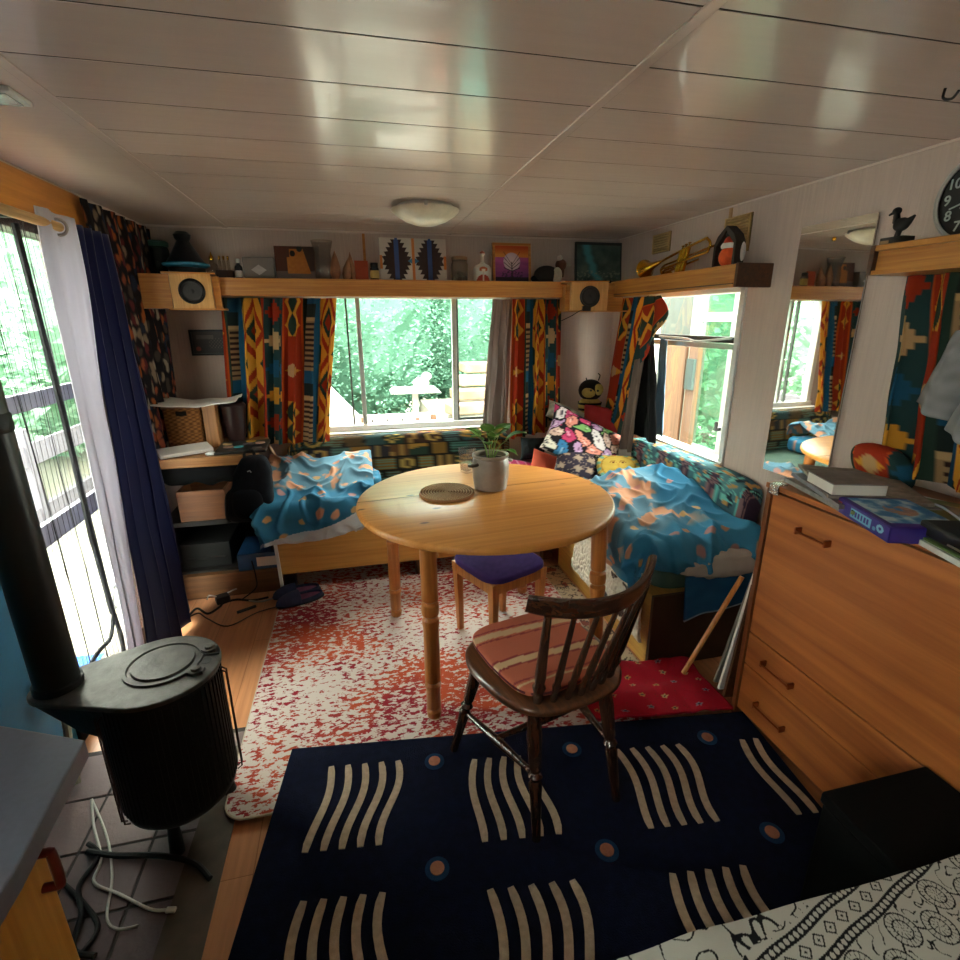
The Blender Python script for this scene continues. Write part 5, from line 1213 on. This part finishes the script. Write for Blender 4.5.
g = MB(); g.bb(-.32, .32, -.85, -.83, 0.0, .36); g.build('end_panel', mk('dark_end_board', '3c2414', .5, 0, .2, 8), t, bevel=.002, smooth=None)
g = MB(); g.bb(-.318, .32, -.83, .95, .345, .36); g.build('bench_top', W_BENCHY, t, smooth=None)
def patch_back(x, y):
    i, j = math.floor(x/.13+.3*math.floor(y/.085)), math.floor(y/.085); r_ = cellr(i, j); fx = x/.13+.3*j-i; fy = y/.085-j
    base = [hx(c) for c in ('5a3a22', '26382e', '6a3018', '2e2a30', '4a3a24', '30484a', '3a241c', '7a5a28')][int(r_*8)]
    if min(fx, 1-fx) < .04 or min(fy, 1-fy) < .06: return hx('1a1614')
    k = int(cellr(i, j, 3)*6)
    if k == 0 and (fx*6) % 1 < .45: return mixc(base, hx('b08a4a'), .7)
    if k == 1 and abs(math.hypot(fx-.5, fy-.5)-.3) < .08: return hx('a88848')
    if k == 2 and (fy*5) % 1 < .4: return mixc(base, hx('5a8a84'), .7)
    if k == 3 and abs(((fx*4) % 1)-.5) < fy*.5: return hx('9a7434')
    if k == 4 and math.sin(math.atan2(fy-.5, fx-.5)*6) > .3 and math.hypot(fx-.5, fy-.5) < .42: return hx('b89850')
    return base
o = soft('back_cushion', 46, 6, lambda p: Vector((.29+p.x*.745, 3.465+p.y*.065+.03*p.z, .62+p.z*.155)), lambda p: patch_back(p.x*.745+2, p.z*.155+p.y*.07+1), FAB, None, (.29, 3.46, .46))
tag(o, 'dark patchwork back cushion below the back window', 'cushion')
def patch_right(x, y):
    n_ = F(x*5, y*7, 3, 3); c = mixc(hx('2c4a58'), hx('4a7478'), .5+n_)
    i = math.floor(x/.23); fx = x/.23-i
    if .35 < fx < .75 and abs(y-1.0) < .09:
        if abs(fx-.35) < .035 or abs(fx-.75) < .035: return hx('5aa8a0')
        return hx('3a2a3c') if (fx*32) % 1 < .55 else hx('7a5a5c')
    if abs(F(x*9, y*9, 8, 2)) < .04: return hx('6ab0a4')
    if F(x*18, y*18, 5) > .32: return hx('b8844a')
    if F(x*22, y*14, 2) < -.3: return hx('1c2a34')
    return c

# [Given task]
Print out the whole of the material word for word, without pictures.

# [The response]
The Blender Python script for this scene continues. Write part 5, from line 1213 on. This part finishes the script. Write for Blender 4.5.
g = MB(); g.bb(-.32, .32, -.85, -.83, 0.0, .36); g.build('end_panel', mk('dark_end_board', '3c2414', .5, 0, .2, 8), t, bevel=.002, smooth=None)
g = MB(); g.bb(-.318, .32, -.83, .95, .345, .36); g.build('bench_top', W_BENCHY, t, smooth=None)
def patch_back(x, y):
    i, j = math.floor(x/.13+.3*math.floor(y/.085)), math.floor(y/.085); r_ = cellr(i, j); fx = x/.13+.3*j-i; fy = y/.085-j
    base = [hx(c) for c in ('5a3a22', '26382e', '6a3018', '2e2a30', '4a3a24', '30484a', '3a241c', '7a5a28')][int(r_*8)]
    if min(fx, 1-fx) < .04 or min(fy, 1-fy) < .06: return hx('1a1614')
    k = int(cellr(i, j, 3)*6)
    if k == 0 and (fx*6) % 1 < .45: return mixc(base, hx('b08a4a'), .7)
    if k == 1 and abs(math.hypot(fx-.5, fy-.5)-.3) < .08: return hx('a88848')
    if k == 2 and (fy*5) % 1 < .4: return mixc(base, hx('5a8a84'), .7)
    if k == 3 and abs(((fx*4) % 1)-.5) < fy*.5: return hx('9a7434')
    if k == 4 and math.sin(math.atan2(fy-.5, fx-.5)*6) > .3 and math.hypot(fx-.5, fy-.5) < .42: return hx('b89850')
    return base
o = soft('back_cushion', 46, 6, lambda p: Vector((.29+p.x*.745, 3.465+p.y*.065+.03*p.z, .62+p.z*.155)), lambda p: patch_back(p.x*.745+2, p.z*.155+p.y*.07+1), FAB, None, (.29, 3.46, .46))
tag(o, 'dark patchwork back cushion below the back window', 'cushion')
def patch_right(x, y):
    n_ = F(x*5, y*7, 3, 3); c = mixc(hx('2c4a58'), hx('4a7478'), .5+n_)
    i = math.floor(x/.23); fx = x/.23-i
    if .35 < fx < .75 and abs(y-1.0) < .09:
        if abs(fx-.35) < .035 or abs(fx-.75) < .035: return hx('5aa8a0')
        return hx('3a2a3c') if (fx*32) % 1 < .55 else hx('7a5a5c')
    if abs(F(x*9, y*9, 8, 2)) < .04: return hx('6ab0a4')
    if F(x*18, y*18, 5) > .32: return hx('b8844a')
    if F(x*22, y*14, 2) < -.3: return hx('1c2a34')
    return c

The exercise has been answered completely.